PROVIDED MATERIAL:
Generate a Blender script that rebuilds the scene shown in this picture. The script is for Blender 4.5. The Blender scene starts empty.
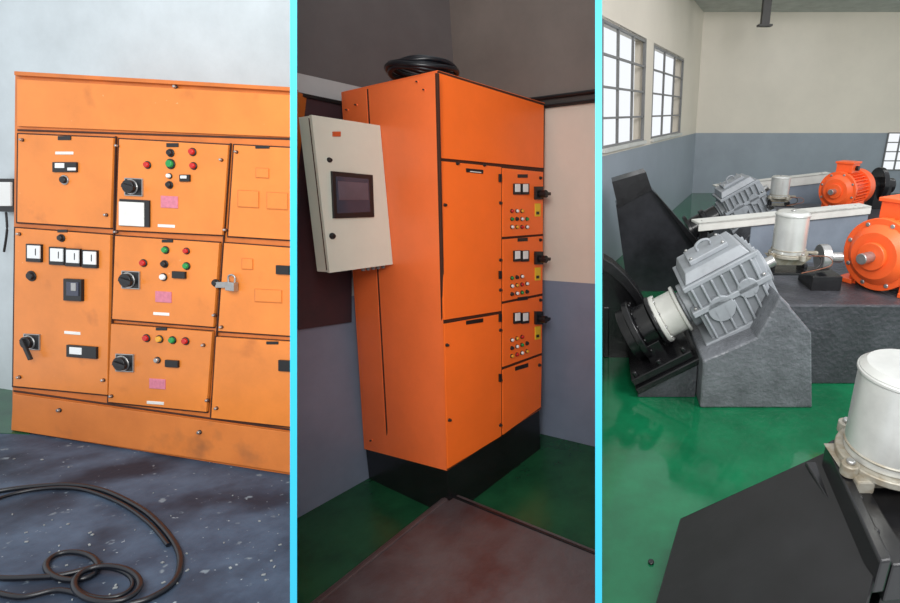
import bpy, bmesh, math, random
import numpy as np
from mathutils import Vector, Matrix
random.seed(4)
F=500.0; PX=600.0; PY=301.0
sc=bpy.context.scene
try:
    sc.view_settings.view_transform='Standard'; sc.view_settings.look='None'
except Exception: pass

# ------------------------------------------------------------ calibration
def nrm(v): v=np.array(v,float); return v/np.linalg.norm(v)
def ortho(a,b,c):
    M=np.array([nrm(a),nrm(b),nrm(c)]); U,S,Vt=np.linalg.svd(M); return U@Vt
class Bay:
    def __init__(s,R,H): s.R=R; s.H=H; s.c=Vector((0,0,H))
    def at(s,x,y,z=None,Y=None,X=None):
        r=Vector(tuple(s.R@np.array([x-PX,y-PY,F])))
        if z is not None: t=(z-s.H)/r.z
        elif Y is not None: t=Y/r.y
        else: t=X/r.x
        return s.c+r*t
R2=ortho((264,-101,500),(-960,-51,500),(40,-2399,-500))
r0=R2@np.array([442-PX,270-PY,F]); N2=r0*0.005
rb=R2@np.array([447-PX,515-PY,F]); H2=-(rb[2]*(N2[1]/rb[1]))*1.025
B2=Bay(R2,H2)
R1=ortho((.987,.108,-.116),(.128,-.1196,.98),(.092,-.983,-.132))
B1=Bay(R1,1.452)
R3=ortho((1,0,0),(0,-190,500),(0,-500,-190))
B3=Bay(R3,1.7)
def bmat(b):
    Rw=R2@b.R.T
    M=Matrix([list(Rw[i])+[0] for i in range(3)]+[[0,0,0,1]])
    off=Vector((0,0,H2))-(M@Vector((0,0,b.H)))
    return Matrix.Translation(off)@M
for b in (B1,B2,B3): b.M=bmat(b)
class CamB: pass
CB=CamB(); Mw=Matrix([list(R2[i])+[0] for i in range(3)]+[[0,0,0,1]])
CB.M=Matrix.Translation((0,0,H2))@Mw
class Face:
    def __init__(s,b,ax,val): s.b=b;s.ax=ax;s.v=val
    def P(s,x,y,off=0):
        return s.b.at(x,y,**{s.ax:s.v-off})
    def n(s): return Vector((0,-1,0)) if s.ax=='Y' else Vector((-1,0,0))
    def sc(s,x,y): return (s.P(x,y+.5)-s.P(x,y-.5)).length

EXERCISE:
Every line of the material is to be quoted exactly, with no pictures carried over.

EXERCISE RESULT:
Generate a Blender script that rebuilds the scene shown in this picture. The script is for Blender 4.5. The Blender scene starts empty.
import bpy, bmesh, math, random
import numpy as np
from mathutils import Vector, Matrix
random.seed(4)
F=500.0; PX=600.0; PY=301.0
sc=bpy.context.scene
try:
    sc.view_settings.view_transform='Standard'; sc.view_settings.look='None'
except Exception: pass

# ------------------------------------------------------------ calibration
def nrm(v): v=np.array(v,float); return v/np.linalg.norm(v)
def ortho(a,b,c):
    M=np.array([nrm(a),nrm(b),nrm(c)]); U,S,Vt=np.linalg.svd(M); return U@Vt
class Bay:
    def __init__(s,R,H): s.R=R; s.H=H; s.c=Vector((0,0,H))
    def at(s,x,y,z=None,Y=None,X=None):
        r=Vector(tuple(s.R@np.array([x-PX,y-PY,F])))
        if z is not None: t=(z-s.H)/r.z
        elif Y is not None: t=Y/r.y
        else: t=X/r.x
        return s.c+r*t
R2=ortho((264,-101,500),(-960,-51,500),(40,-2399,-500))
r0=R2@np.array([442-PX,270-PY,F]); N2=r0*0.005
rb=R2@np.array([447-PX,515-PY,F]); H2=-(rb[2]*(N2[1]/rb[1]))*1.025
B2=Bay(R2,H2)
R1=ortho((.987,.108,-.116),(.128,-.1196,.98),(.092,-.983,-.132))
B1=Bay(R1,1.452)
R3=ortho((1,0,0),(0,-190,500),(0,-500,-190))
B3=Bay(R3,1.7)
def bmat(b):
    Rw=R2@b.R.T
    M=Matrix([list(Rw[i])+[0] for i in range(3)]+[[0,0,0,1]])
    off=Vector((0,0,H2))-(M@Vector((0,0,b.H)))
    return Matrix.Translation(off)@M
for b in (B1,B2,B3): b.M=bmat(b)
class CamB: pass
CB=CamB(); Mw=Matrix([list(R2[i])+[0] for i in range(3)]+[[0,0,0,1]])
CB.M=Matrix.Translation((0,0,H2))@Mw
class Face:
    def __init__(s,b,ax,val): s.b=b;s.ax=ax;s.v=val
    def P(s,x,y,off=0):
        return s.b.at(x,y,**{s.ax:s.v-off})
    def n(s): return Vector((0,-1,0)) if s.ax=='Y' else Vector((-1,0,0))
    def sc(s,x,y): return (s.P(x,y+.5)-s.P(x,y-.5)).length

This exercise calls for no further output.